Kendrick ended up putting up a .344/.395/.572 line in 2019, with 23 doubles and 17 homers in 121 games and 370 plate appearances. Kendrick had a .286/.328/.444 line with two home runs and four doubles in 17 games and 67 PAs in the postseason, earning the NLCS MVP.

The Nationals, as a team, finished the regular season with a franchise-best 231 home runs on the year, and, “had eight players with at least 17 home runs, the most of any club in the National League,” and, “... 10 players with at least 12 home runs, tied with the Los Angeles Dodgers for the most in the National League,” as the organization noted in their Season in Review.

Their .265/.342/.454 combined line was good for 1st(tied)/1st/3rd across the line among NL teams this past season, their 78.9% Contact% (the number of pitches on which contact was made/Swings) led all NL teams, their Z-Contact% (the number of pitches on which contact was made on pitches inside the zone / Swings on pitches inside the zone) was the NL’s best as well (87.5%), and they also had the lowest (9.5%) Swinging Strike Percentage (swings and misses/total pitches) among National League teams, as well as the second lowest strikeout total in the NL.

“I always tell our guys, ‘If you don’t swing at a strike, I can’t evaluate your swing,’” Long told St. Louis Post-Dispatch writer Derrick Goold during the World Series.

“I won’t even discuss their swing until they decide they’re going to swing at strikes,” he said.

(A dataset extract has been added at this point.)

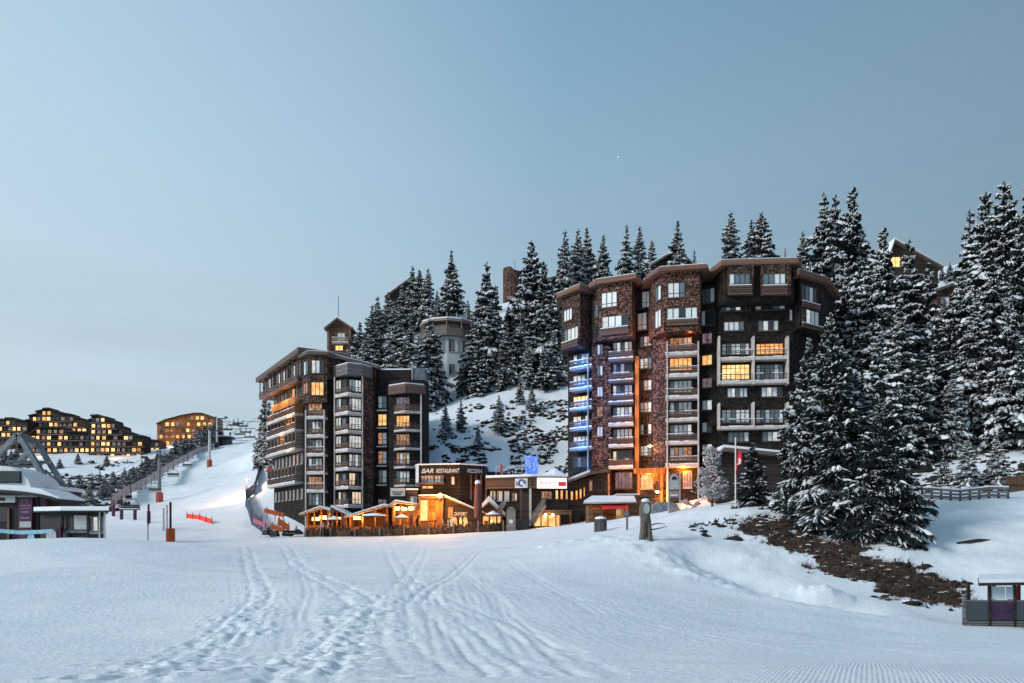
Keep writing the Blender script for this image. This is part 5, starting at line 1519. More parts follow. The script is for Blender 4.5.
# ------------------------------------------------------------------ things on the near snow
BN = thing('litter_bin', 'round grey slatted bin standing in the snow left of the carved stump', 'bin', tuple(W(600.5, 530, 70)))
p = W(600.5, 531.5, 70)
mb = MB(); mb.tube([(p.x, p.y, p.z - .3), (p.x, p.y, p.z + 1.0)], .46, 14); mb.build('body', M['metal_grey'], BN)
for k in range(14): an = 2 * math.pi * k / 14; mb = MB(); mb.box(p.x + .5 * math.cos(an) - .05, p.x + .5 * math.cos(an) + .05, p.y + .5 * math.sin(an) - .05, p.y + .5 * math.sin(an) + .05, p.z - .3, p.z + 1.02); mb.build('slat', M['wood_post'], BN)
mb = MB(); mb.tube([(p.x, p.y, p.z + 1.04), (p.x, p.y, p.z + 1.1)], .55, 14); mb.build('lid', M['metal_grey'], BN)
mb = MB(); mb.tube([(p.x, p.y, p.z + 1.1), (p.x, p.y, p.z + 1.25), (p.x, p.y, p.z + 1.32)], [.5, .45, .15], 12); mb.build('snow', M['snow'], BN)
p = W(627, 535, 66); MP = thing('marker_post', 'slim dark post with a small square head between the bin and the carved stump', 'post', tuple(p))
mb = MB(); mb.tube([(p.x, p.y, p.z - .4), (p.x, p.y, p.z + 1.55)], .08, 8); mb.build('pole', M['wood_post'], MP)
mb = MB(); mb.box(p.x - .16, p.x + .16, p.y - .1, p.y + .1, p.z + 1.55, p.z + 1.95); mb.build('head', M['metal_grey'], MP)
# carved stump
p = W(645.5, 543, 55); p.z = min(p.z, hz(p.x, p.y))
CS = thing('carved_stump', 'weathered split tree stump with a pale oval plaque standing in the snow', 'sculpture', tuple(p))
mb = MB(); Hs = 2.9
def blob_tube(mb, path, rs, seg=12, seed=1, rough=.12):
    r_ = random.Random(seed); n0 = len(mb.v)
    mb.tube(path, rs, seg, caps=True)
    for i in range(n0, len(mb.v)):
        x, y, z = mb.v[i]; k = 1 + r_.uniform(-rough, rough); c = path[min(len(path) - 1, (i - n0) // seg)]
        mb.v[i] = (c[0] + (x - c[0]) * k, c[1] + (y - c[1]) * k, z + r_.uniform(-.03, .03))
bl_ = MB()
blob_tube(bl_, [(p.x - .28 + .03 * k, p.y, p.z - .4 + k * .3) for k in range(8)] + [(p.x - .1, p.y, p.z + 1.9), (p.x - .02, p.y, p.z + 2.3), (p.x, p.y, p.z + 2.7), (p.x + .02, p.y, p.z + 2.95)], [.26, .25, .24, .24, .23, .24, .25, .28, .36, .44, .36, .12], seed=3)
bl_.build('trunk', M['wood_post'], CS)
b2_ = MB(); blob_tube(b2_, [(p.x + .36 - .03 * k, p.y + .05, p.z - .4 + k * .32) for k in range(7)] + [(p.x + .15, p.y, p.z + 2.0)], [.22, .22, .21, .2, .2, .2, .19, .14], seed=6); b2_.build('trunk', M['wood_post'], CS)
mb = MB(); mb.extrude([(p.x + .02 + .2 * math.cos(2 * math.pi * k / 14), p.y - .45, p.z + 2.35 + .36 * math.sin(2 * math.pi * k / 14)) for k in range(14)], (0, .09, 0)); mb.build('plaque', M['metal_pale'], CS)
mb = MB(); mb.lump((p.x, p.y, p.z + 2.88), .34, .3, .2, seed=8); mb.build('snow', M['snow'], CS)
mb = MB(); mb.tube([(p.x + .3, p.y, p.z + .9), (p.x + .9, p.y, p.z + 1.0), (p.x + 1.5, p.y, p.z + 1.15)], [.06, .04, .02]); mb.build('twig', M['bark'], CS)
mb = MB(); mb.tube([(p.x + .3, p.y, p.z + 1.2), (p.x + .8, p.y, p.z + 1.35), (p.x + 1.35, p.y, p.z + 1.3)], [.05, .04, .02]); mb.build('twig', M['bark'], CS)
# flagpole
p = W(735.6, 506, 66); p.z = hz(p.x, p.y)
FP = thing('flagpole', 'tall white flagpole with a limp red flag on the knoll', 'flagpole', tuple(p))
zt = W(735.6, 437, 66).z
mb = MB(); mb.tube([(p.x, p.y, p.z - .4), (p.x, p.y, zt)], [.075, .055], 8); mb.build('pole', M['white_paint'], FP)
mb = MB(); mb.tube([(p.x, p.y, zt), (p.x, p.y, zt + .1)], [.12, .05], 8); mb.build('finial', M['metal_dark'], FP)
fl = MB(); z0, z1 = W(735, 473, 66).z, W(735, 449, 66).z
nz, nx = 16, 7; vs = []
for j in range(nz):
    t = j / (nz - 1)
    for k in range(nx):
        s_ = k / (nx - 1); wd = .35 + .5 * t - .45 * t * t
        vs.append((p.x + .08 + s_ * wd * (1 if t < .55 else .2) - (0 if t < .5 else .25 * (t - .5)), p.y - .08 + .09 * math.sin(5 * s_ + 3 * t), z1 + (z0 - z1) * t - .25 * s_))
fs = [(j * nx + k, j * nx + k + 1, (j + 1) * nx + k + 1, (j + 1) * nx + k) for j in range(nz - 1) for k in range(nx - 1)]
mi_ = [1 if (5 <= j <= 8 and 2 <= k <= 3) else 0 for j in range(nz - 1) for k in range(nx - 1)]
for f_, q_ in zip(fs, mi_): fl.f.append(list(f_)); fl.m.append(q_); fl.sm.append(True)
fl.v = vs; fl.build('flag', [M['red_cloth'], M['white_paint']], FP)

# ------------------------------------------------------------------ cabin at the lower right
LC = thing('ski_cabin', 'small open sided wooden cabin with glass panes and snowy roof at the lower right edge', 'cabin', tuple(W(995, 629, 37)))
cz = W(995, 627, 37).z
x0, x1, xm = WX(964, 37), WX(1038, 37), WX(988, 37)
Yc = 37.0
xs_ = [x0, WX(989.5, Yc), WX(1014.5, Yc), x1]
for x in xs_:
    mb = MB(); mb.box(x - .06, x + .06, Yc - .06, Yc + .06, cz - .4, W(0, 585 if x > x0 + .1 else 594, Yc).z); mb.build('post', M['plank_grey'] if x == x0 else M['plank_dark'], LC)
    xb = x * (Yc + 2.6) / Yc + .25; mb = MB(); mb.box(xb - .06, xb + .06, Yc + 2.6, Yc + 2.72, cz - .4, W(0, 585, Yc).z); mb.build('post', M['plank_dark'], LC)
mat_tint = mat_glass('smoked_panel', (.035, .045, .055), .25)
for i, (a, b_) in enumerate(zip(xs_[:-1], xs_[1:])):
    mb = MB(); mb.box(a + .063, b_ - .063, Yc - .02, Yc + .02, W(0, 620, Yc).z, W(0, 600, Yc).z); mb.build('lower_panel', mat_tint if i != 1 else mat_noise('plum_panel', (.03, .018, .04), (.07, .035, .08), 2, .4), LC)
    mb = MB(); mb.box(a + .063, b_ - .063, Yc - .04, Yc + .04, W(0, 601.6, Yc).z, W(0, 600.05, Yc).z); mb.build('rail', M['plank_grey'], LC)
    for k, (ya, yb) in enumerate(((628.8, 625.6), (624.8, 621))):
        mb = MB(); mb.box(a + .063, b_ - .063, Yc - .05, Yc - .0, W(0, ya, Yc).z, W(0, yb, Yc).z); mb.build('skirt_board', M['plank_grey'], LC)
for a, b_ in ((990.5, 1005), (1006, 1013.5)):
    mb = MB(); A, B = W(a, 599.9, Yc), W(b_, 586.5, Yc); mb.box(A.x, B.x, Yc - .01, Yc + .02, A.z + .02, B.z); mb.build('pane', mat_glass('pale_pane', (.5, .6, .64), .15) if 'pale_pane' not in bpy.data.materials else bpy.data.materials['pale_pane'], LC)
mb = MB(); A, B = W(1019, 604, Yc), W(1030, 588, Yc); mb.box(A.x, B.x, Yc + .8, Yc + .85, A.z, B.z); mb.build('red_board', M['red_cloth'], LC)
mb = MB(); mb.box(x0 * (Yc + 2.5) / Yc + .3, x1 + 1.5, Yc + 2.5, Yc + 2.58, cz - .3, W(0, 607, Yc).z); mb.build('back_wall', M['plank_dark'], LC)
mb = MB(); mb.prism([(x0 + .1, Yc + .1), (x1, Yc + .1), (x1 + 1.4, Yc + 2.49), (x0 * 1.068 + .3, Yc + 2.49)], cz - .9, cz + .06); mb.build('floor', M['plank_dark'], LC)
rp = [(WX(972, Yc), Yc - .5), (x1 + .3, Yc - .7), (x1 + 2, Yc + 3), (WX(978, Yc + 3), Yc + 3)]
zz = [W(0, 585.3, Yc).z, W(0, 584, Yc).z, W(0, 582, Yc).z, W(0, 583.5, Yc).z]
mb = MB(); mb.prism(rp, zz, [z + .13 for z in zz]); r_ = mb.build('roof', M['plank_dark'], LC)
mb = MB(); mb.prism(grow(rp, -.03), [z + .134 for z in zz], [z + .30 for z in zz]); mb.build('snow', M['snow'], r_)
for i, px in enumerate((983, 999)):
    p = W(px, 626, 38.2); T = thing('cafe_chair', ['grey cafe chair behind the smoked panel of the cabin', 'grey cafe chair behind the plum panel of the cabin'][i], 'chair', (p.x, p.y, cz + .06), 'chairs in the cabin')
    z0 = cz + .064
    mb = MB(); mb.box(p.x - .25, p.x + .25, p.y - .25, p.y + .25, z0 + .43, z0 + .48); mb.build('seat', M['metal_pale'], T)
    mb = MB(); mb.box(p.x - .25, p.x + .25, p.y + .22, p.y + .27, z0 + .483, z0 + .95); mb.build('backrest', M['metal_pale'], T)
    for sx in (-.22, .22):
        for sy in (-.22, .22): mb = MB(); mb.box(p.x + sx - .02, p.x + sx + .02, p.y + sy - .02, p.y + sy + .02, z0, z0 + .427); mb.build('leg', M['metal_dark'], T)

# fence and log on the right slope
RF = thing('wooden_fence', 'dark slatted wooden fence crossing the slope behind the big spruces', 'fence', tuple(W(965, 500, 70)))
A, B = (922, 71.5), (1008, 69.5)
n_ = 9; prev = None
for k in range(n_ + 1):
    px = A[0] + (B[0] - A[0]) * k / n_; Y = A[1] + (B[1] - A[1]) * k / n_; x = WX(px, Y); g = hz(x, Y)
    mb = MB(); mb.box(x - .07, x + .07, Y - .07, Y + .07, g - .4, g + 1.15); mb.build('post', M['plank_dark'], RF)
    if prev:
        a, b_ = Vector((prev[0], prev[1] - .1, prev[2])), Vector((x, Y - .1, g))
        for h in (.25, .55, .85): mb = MB(); mb.beam(a + Vector((0, 0, h)), b_ + Vector((0, 0, h)), .05, .2); mb.build('board', M['plank_grey'], RF)
        mb = MB(); mb.beam(a + Vector((0, 0, 1.03)), b_ + Vector((0, 0, 1.03)), .12, .12); mb.build('snow', M['snow'], RF)
    prev = (x, Y, g)
BW_ = thing('plank_wall', 'brown plank wall at the right end of the dark slope fence', 'fence', tuple(W(1018, 495, 72)))
for k in range(3):
    a, b_ = W(1006 + 10 * k, 0, 73), W(1015.5 + 10 * k, 0, 73); g = hz(a.x, 73)
    mb = MB(); mb.box(a.x, b_.x, 72.9, 73.05, g - .4, g + 1.5); mb.build('panel', M['plank_brown'], BW_)
lg = [Vector((WX(x, 55), 55, hz(WX(x, 55), 55) - .03)) for x in (957, 966, 978, 990)]
mb = MB(); mb.tube(lg, [.13, .17, .2, .1], 9); q_ = mb.build('fallen_log', M['bark'], None, loc=tuple(lg[1])); tag(q_, 'dark log lying in the snow right of the big spruces', 'log')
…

That discipline seems to have played some part in the Nationals’ success in two out at bats, with their .262 AVG with two outs and runners in scoring position the 6th best in the majors in 2019, their .365 OBP in those situations the best in the majors, and their .464 SLG third-best among major league teams.

“I think it’s just the mentality of this team and this lineup. You don’t see it all the time,” Long told Washington Post writer Chelsea Janes in late October.

“But you just get the feeling with this team that when it’s late in the game or when there’s two outs, somebody’s going to do something special.”

They did so time and again throughout the regular season and postseason on the way to a World Series win.